Why do you want to invest in peer feedback when teacher feedback is better in terms of the quality of the feedback message given?

From the perspective of developing feedback literacy for sustainable life-long learning

Students need to make the judgement of the feedback given by their peers to see if it is accurate (in terms of information provided to reject or accept) constructive (in terms of actionable to move their work forward or improve the quality of their work) instead of relying on teacher as the source of feedback without being critical about the feedback given

Students may be reluctant to have a dialogue with authoritative teachers to provide feedback that is critical

From the perspective of the teacher seeing students as instructional resources

Students brought with them a rich experience at secondary school, this experience can be used to enrich the content of the work through feedback by providing a different perspective from that of a teacher. 

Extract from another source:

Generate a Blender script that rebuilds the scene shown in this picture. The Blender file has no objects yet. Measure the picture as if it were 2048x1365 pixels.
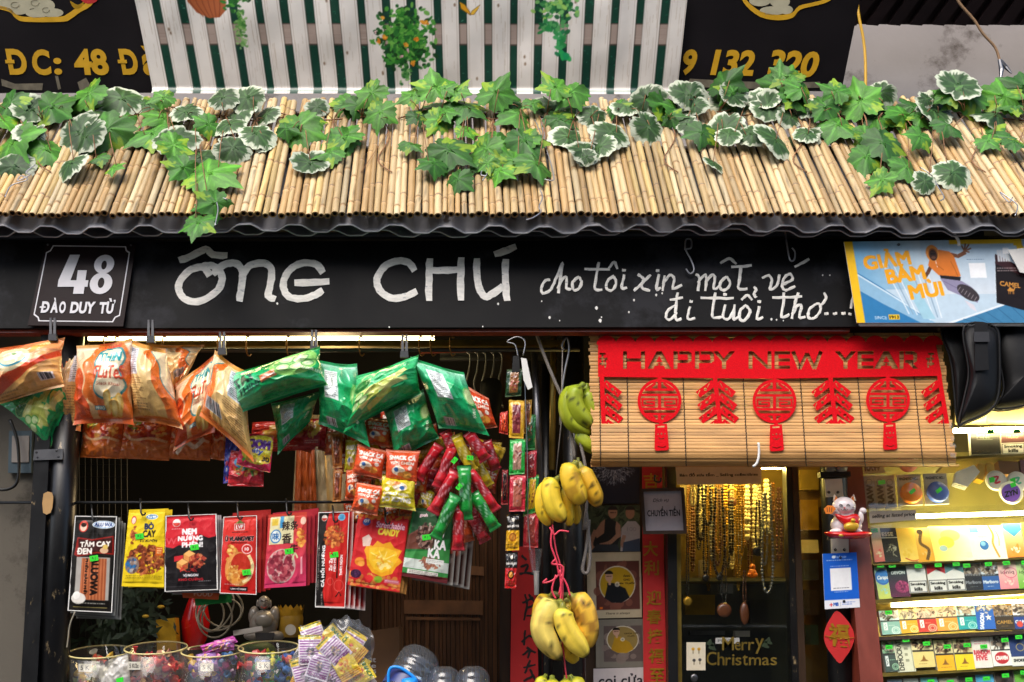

In the context of a big group (20 or more) of students doing coursework where the theme is very broad (e.g transporting) and each student have a different design problem, with different design ability, it is challenging for the teacher to meet the needs of each and every student. When peers are enculturated to provide feedback with assessment resources given such as (exemplars from the teacher, quality criteria, the standards of work from peers, and even validated rubrics), students can be enculturated to be "critical friends"  

From the social mixing perspective to develop an inclusive learning environment 

Peer feedback invite comments from sources other than the teacher and promote interaction within group, if orchestrated well, would lead to empathy, trust of team member and develop camaraderie (Hu & Lam, 2010; Chang, 2015 as cited by Han & Xu, 2020) 

From the perspective of closing the educational gap for the lower-achieving students

Based on Prof Min research work on peer feedback in writing, lower-achieving students feel that could gain a lot from peers as sometimes it is easier for them to receive suggestions from peers than from authoritative teachers. Seeing how their peer design (with video technology) exposed lower-achieving students to both the quality process and product.